System Administration: Authorization Concepts

Authorizations
Access control in SAP is composed of several concepts:

1. Program code that calls an authorization check using the authority-check statement. This will look something like:

authority-check object id field

2. Authorization fields (corresponding to the in the above code) that define a scope of possible values. Examples of authorization fields would be:

ACTIVITY: defines the type of activity the user is doing with the data. Possible values are 'DISPLAY', 'MODIFY', 'DELETE', etc.


COMPANY_CODE: possible values are any single value, or any range of values, or any combination thereof (such as '0438' and '0600' thru '1100')

3. Authorization objects that define a group of fields. For example, an authorization object called 'CO_MDATA', containing our above fields ACTIVITY and COMPANY_CODE, might used to control access to the company master data tables.
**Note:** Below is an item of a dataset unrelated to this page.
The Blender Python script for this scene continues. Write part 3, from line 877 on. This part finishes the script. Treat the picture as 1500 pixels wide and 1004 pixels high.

4. Authorizations, each of which belong to exactly one authorization object, that define authorization values (within the scopes defined by the authorization objects) to be granted to users. Note that an authorization is different from an authorization object!! Extending our previous examples, we might have an authorization, belonging to the authorization object 'CO_MDATA', called 'CO_MDATA_ALL', that grants all access to all company master data. Then 'CO_MDATA_ALL' would have the following values:


FIELDVALUE
ACTIVITY*
COMPANY_CODE*

  1. Profiles, each of which may contain several authorizations or profiles. A simple profile contains a group of authorizations. A composite profile contains a group of profiles (simple or composite). [Profiles can be conceptualized as forming the structure of a tree, in which end nodes (leaves) are authorizations, and all other nodes are profiles. Simple profiles are nodes whose children are all end nodes, and composite profiles are nodes, other than end nodes, who have no end nodes for children.]

    Profiles are designed to define set or one or more functions or positions. For example, a functional profile might define all the authorizations that are required for doing a goods receipt, or for making a payment in the AP module. A position profile, on the other hand, might define all of the authorizations that are granted to an accountant, or to a warehouse supervisor. Often, a position profile is a composite profile consisting of several functional profiles.

  2. Users, to whom profiles are assigned. A user is assigned one or more profiles by the system administrator. These profiles define all of the user's system authorizations.
It sounds complicated, but once you start working with authorizations, it's pretty easy.